Publicado el 17 de Agosto de 2021, Martes José Gordón Márquez
Azuaga - Opinión - No iba a contarlo, pero lo cuento.
No hay flagelo mayor para un fumador empedernido, que quedarse sin cigarrillos sea la hora que sea. Esto me ocurrió a las once de la noche de un lunes 21 de enero.
Así, que salgo buscando un bar donde poder conseguirlos por la zona en que los fines de semanas concurren los jóvenes para alternar. Sólo había dos bares abiertos. Me dirigí al que caía más cerca de donde había dejado el coche. Entré cuando se disponían a recoger para cerrar y aún quedaban dentro diez o doce personas.
De pie, mirando para la barra y un poco alejados de ella, estaban plantados en semicírculo. Enseguida me di cuenta que no debía haber entrado, no era oportuno. A medida que me acercaba volvieron la cabeza a ver quién llegaba. El ambiente estaba cargado. Había también dos chicas. Una de ellas con una sillita y un par de críos. A su lado, otra de baja estatura, morena, con los pelos rizados y los cascos puestos. La de los niños, viéndome, le dio un codazo a la de los cascos, para que me mirase mientras se reía. Volvió la pigmea la cabeza y esbozó una sonrisa. La otra, con más descaro no se reprimía. ¡Pero bueno! ¡La tía pedorra se estaba riendo de mí en mi propia cara!
En la barra pedí un Fortuna. La tía mostrenca seguía incomodándome con su risa. Pensé: “Cuando me sirvan se va a enterar ésta.”
Uno de piel morena me dijo atentamente que él no trabajaba allí, y le digo: “Como estás dentro de la barra creí…”

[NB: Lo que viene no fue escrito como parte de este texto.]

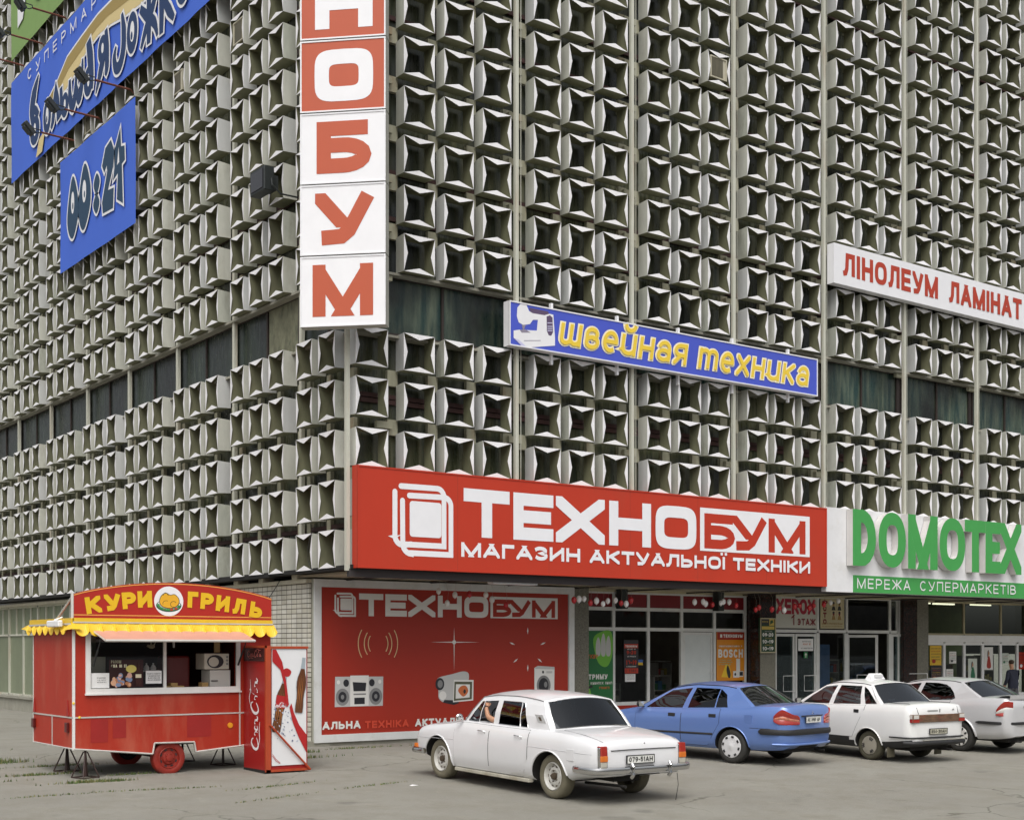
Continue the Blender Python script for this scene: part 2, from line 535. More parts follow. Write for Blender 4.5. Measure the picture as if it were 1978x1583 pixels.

Me señala al que parece ser el dueño y éste con sátira le pregunta a otro: ¿Aquí hemos vendido tabaco alguna vez?
Notando el cachondeo mi temperatura fue subiendo de grado. Los demás corearon la risa. Me planté ante ellos y me enfrenté con sus miradas. Fueron momentos muy tensos. Ya no me importaba la tipa que se reía al principio… El sentido común me dijo: ¡Lárgate, no seas imbécil! Salí a la calle y en el otro bar compré los cigarrillos sin ningún problema.
Se ocasionó, que cuando iba para mi coche, cerraban el otro bar. Entonces, acordándome de la escena afrentosa, decidí encararme con ellos, ya en plena calle. Otra vez el sentido común me reprendió: ¿Qué vas a hacer? ¿Vas a ser tú, más estúpido que ellos? Me subí al coche y me encaminé a casa.
Ahora comprendo el llanto de los padres cuando apuñalan a su hijo a la puerta de una discoteca. ¿Pero por qué, si mi hijo no se metía con nadie? Y al final esos padres quedan marcados por el dolor de por vida.
¿Dónde está el civismo? ¿Dónde la educación? ¿No puede ir uno tranquilo por ahí? ¿Hasta dónde se debe aguantar? Queremos que los jóvenes tengan educación; pero a veces, los no tan jóvenes, dejamos mucho que desear. Yo con la madurez que me dan los años, supe controlarme y actuar sabiamente. Pero si en la madrugada provocan a un chaval de veinte años, ¿qué hará?